I recently took a last-minute trip to Florida hoping to elope from the cold and rainy weather that has befallen Atlanta. Due to my last-minute decision, I was budget traveling and had a considerable amount of free time on my hands. Shuffling through various podcasts, I came across a selection by Hidden Brain titled, You 2.0: Deep Work.
The premise of the podcast: multitasking hinders productivity. Each ping of your Instagram account, email, text message, or phone call detrimentally takes you off-task. Performing checks to your inbox every 5-10 minutes can make you feel as if you are effectively single-tasking. But these quick checks that switch your context, even briefly, can have massive cognitive drawbacks.
Professor Sophie Leroy has conducted research on the theory of attention residue. In a nutshell, participants in a study performed cognitively demanding work--meaning solving difficult puzzles or mathematical equations. They were then taken off-task with a random picture or note and asked to continue where they left off with the original problem. The findings? Performance significantly dropped after participants were taken off-task.
If you are a high performing individual, you can most likely attest to attention residue in one form or the other: constantly checking email, looking at the TV while creating content, attempting to write a press-release while checking Instagram. So how can you achieve true productivity?
I grew up on the notion that multitasking was a coveted ability needed to achieve the title of "uber-savvy professional." Every job interview I've gone through I've seen this skill listed on the docket. However, when I think about the concept of deep work and how it applies to violin..it all makes sense.
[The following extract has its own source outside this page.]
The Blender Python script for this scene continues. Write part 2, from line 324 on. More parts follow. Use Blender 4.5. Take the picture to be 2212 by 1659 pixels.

I was always taught to be deliberate when practicing: set aside 45-minutes to an hour, hunker down, and focus on the task at hand. I always try to find a quiet space without any other distractions. Conveniently with the violin, you don't have a free hand. With bow in one hand and violin in the other, doing anything else becomes nearly impossible. I practice the violin in a systematic manner. First I start with scales, then move to sixths, thirds, and arpeggios. finally, I move to the piece or pieces of music I am working on. I laser in on a section that I have trouble with and play it over and over until it is perfect (or at least better than when I started).
Throughout this process, I normally do not look at my phone, check email, do the dishes..you get the point. I am completely focused on the one task at hand. Granted, when you are playing a musical instrument you are already multitasking. You are focused on your breathing, hand position, stance, moving the bow, moving your fingers into place ever so slightly before the bow stroke, thinking about the tone of the piece. There is a lot that goes into practicing the Violin. However, setting distractions aside is paramount to using your practice time productively.
The next time you have an important task to focus on, whether it be a musical instrument or building a slide deck for a client, I encourage you to embody the philosophy of deep work. Try putting all distractions aside and truly focusing on the task at hand.